Ron Paul, Alex Jones and the politics of selfishness

screen-captureTwo of the more outspoken critics of the American government and corporate America are Texan Alex Jones and fellow Texan, Republican Congressman Ron Paul that he frequently endorses. Both have gathered quite a small but dedicated following on the internet for their anti-establishment stances. The reasons are understandable. Jones is a bombastic Texan who offers sensational explanations for America’s problems usually revolving around conspiracy theories that involve secret societies and government run population control experiments. Paul meantime maintains that 9-11 was an “inside job” which endears him to the disillusioned and pissed-off youth of America and beyond.

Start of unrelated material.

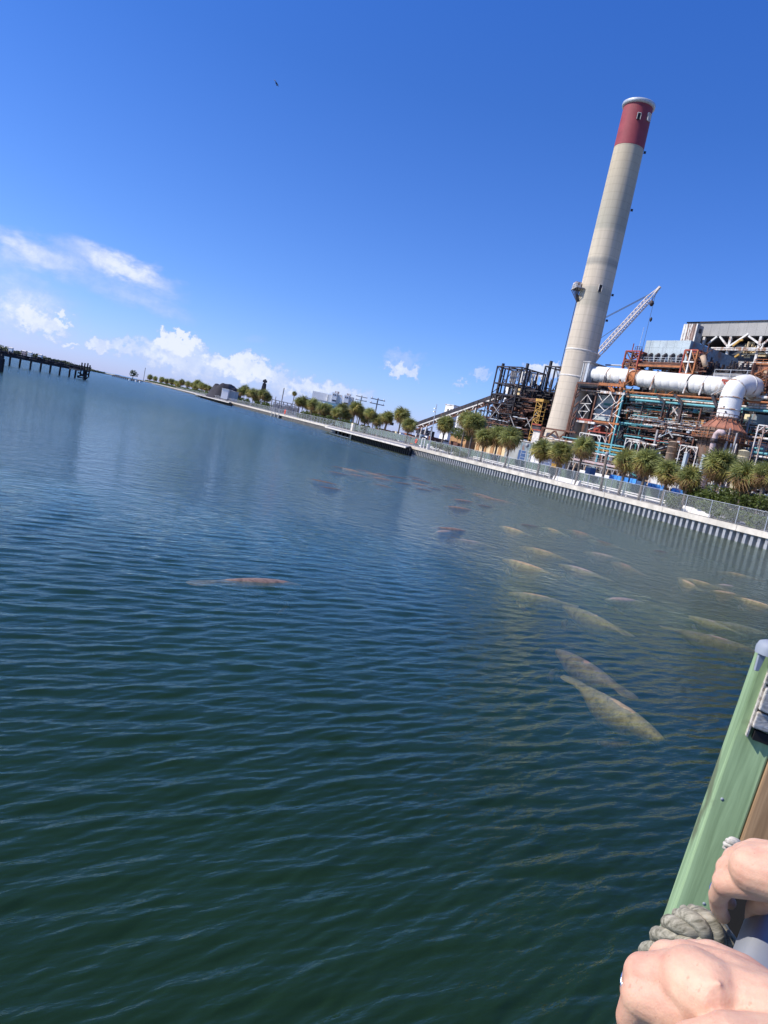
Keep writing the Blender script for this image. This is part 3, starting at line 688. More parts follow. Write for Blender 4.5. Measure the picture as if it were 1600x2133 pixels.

Jones campaigns that American society is heading towards a fascist nightmare and being plunged into a “New World Order” but the solutions his hero Paul advocates would in reality be even more right-wing, extreme and cynical than anything that exists today. The main tenet of Paul’s philosophy is removal of all government in favor of pure free market forces. This idea is sometimes known as libertarianism and is enshrined by organisations such as The Campaign for Liberty. Paul believes that all of America’s economic problems would be solved naturally if market forces were allowed to run unhindered by government. This was illustrated in a recent interview on CNN’s Larry King Live when Paul went head-to-head with Michael Moore. Paul said the solution to the ailing health-care system is to allow the free market to sort it out and for the government to get out of the way.

Paul is also popular for his anti-war stance and demanding a full withdrawal from American troops in Iraq and Afghanistan. His political philosophy is that America should stay completely out of other country’s affairs including withdrawal of American military bases around the world. This sounds all very well but does this mean that he would also withdraw the country from those organizations like the UN that – however currently flawed – are committed to maintaining peace in the world? If so, what he is advocating for America is an “I’m alright Jack” policy that turns it’s back on the rest of the world.

Paul’s solution is that the world is run by private tyrannies accountable to no-one but themselves which would be a dream for corporate America. He’s saying that hundreds of years of popular struggle to secure working rights, civil rights and some modicum of democracy should be thrown out of the window. If he is really advocating this, then they he is as bad, if not worse, than the current system he so tirelessly criticizes.

Either, people like Jones and Paul have little concern for the future of the vast majority of the population or they simply haven’t thought through their positions enough.